Le catalogue de la plateforme de screaming Shadowz ne contient, contre toute attente, pas que du cinéma horrifique. Elle permet entre autres de découvrir ou redécouvrir cette merveille de thriller anxiogène, à la lisière du fantastique, qu’est Seconds, plus connue chez nous sous le nom de L’opération diabolique (John Frankenheimer, 1966).
Nouveau look pour une nouvelle vie
Les premières images déformées de l’impressionnant générique concocté par Saul Bass et les notes lancinantes de la musique de Jerry Goldsmith donnent le ton. Aucun doute possible, l’angoisse sera le fil rouge de L’opération diabolique (John Frankenheimer, 1966). Son scénario fait pourtant d’abord penser au film noir, avant de basculer dans le paranoïaque : le protagoniste, Arthur Hamilton, joué par un Rock Hudson qu’on a plus vu chez Douglas Sirk (Capitaine Mystère, 1955) que dans ce registre, est mystérieusement contacté par un ami qu’il croyait mort puis se rend sur ses conseils dans un institut dirigé par une organisation secrète.
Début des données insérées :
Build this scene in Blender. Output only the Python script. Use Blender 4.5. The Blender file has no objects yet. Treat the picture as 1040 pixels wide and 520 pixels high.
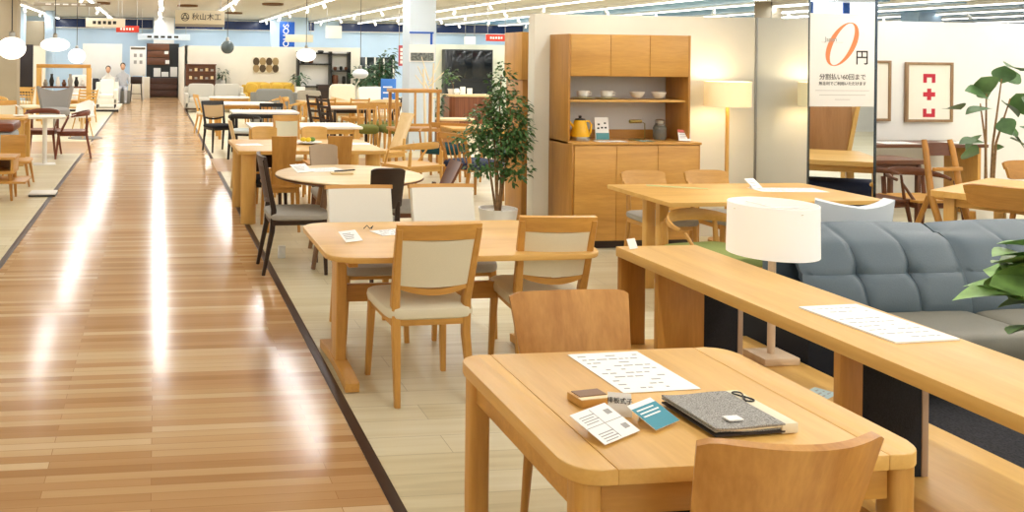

Celle-ci lui proposera quitter sa vie morose, de « renaître ». Un nouveau visage, de nouvelles cordes vocales et une nouvelle identité. Arthur Hamilton est mort au profit d’Antiochus « Tony » Wilson, artiste peintre. Comme si tout pouvait bien se passer…
Le film de Frankenheimer est un modèle de thriller à bien des égards. Le réalisateur a d’abord un sens du cadrage qui accentue la tension : Seconds multiplie l’utilisation de gros plans en courte focale déformant les perspectives, intensifiant la sensation de malaise, et d’autant plus que les sujets de ces gros plans ne sont pas toujours « centrés » mais souvent « coupés ». Frankenheimer peut choisir par exemple de suivre la marche d’un personnage en gros plan centré non pas sur son visage, mais sur son front. L’inconfort suscité par ce cadre non seulement décuple le sentiment de malaise, mais en l’occurrence, force le spectateur à se concentrer sur d’autres aspects, comme les gouttes de sueur qui perlent sur ledit front. Seconds regorge d’exemple de ce style, comptant de nombreux plans asymétriques, où des objets traversent carrément le plan en diagonale. Une idée simple que l’on retrouvait déjà par exemple à la fin de son précédent long-métrage Le Train (1964). Cette construction de plans génère un inconfort qui pousse le spectateur dans une position d’alerte.
Le scénario de L’opération diabolique n’est pas en reste niveau angoisse. Une seconde vie démarre pour Tony Wilson, a priori libéré de toute pression sociale. Une recherche d’un autre modèle qui passe, forcément, par la découverte du mouvement hippie, contre-modèle de vie par excellence. La renaissance de Tony passe autant par ce passage contre-culturel que par l’organisation d’une soirée mondaine. Ici, la bourgeoisie, qui a sa disposition toutes les occupations, tous les rôles possibles pour espérer en vain donner du sens à sa vie, ramène Tony à l’absurdité de sa décision. Sa quête pour « donner un nouveau sens à sa vie », d’enfin trouver sa place dans la société est orgueilleuse, illusoire. Ce n’est qu’un leurre érigé dans l’ombre dans le seul but d’une société ordonnée, où personne ne déroge à sa place. A la perte de repères et de certitudes de Tony Wilson s’ajoute la mise en scène de Frankenheimer et l’excellente performance de Rock Hudson, pour un résultat bluffant qui ravira tout amateur de thrillers. Autant ne pas trop en dévoiler, et laisser l’œuvre parler pour elle-même, ça tombe bien, vous pouvez le découvrir chez notre partenaire Shadowz. Notre seul conseil sera donc de sommer à quiconque n’aurait pas vu L’opération diabolique de se ruer sur ce morceau de cinéma en or massif.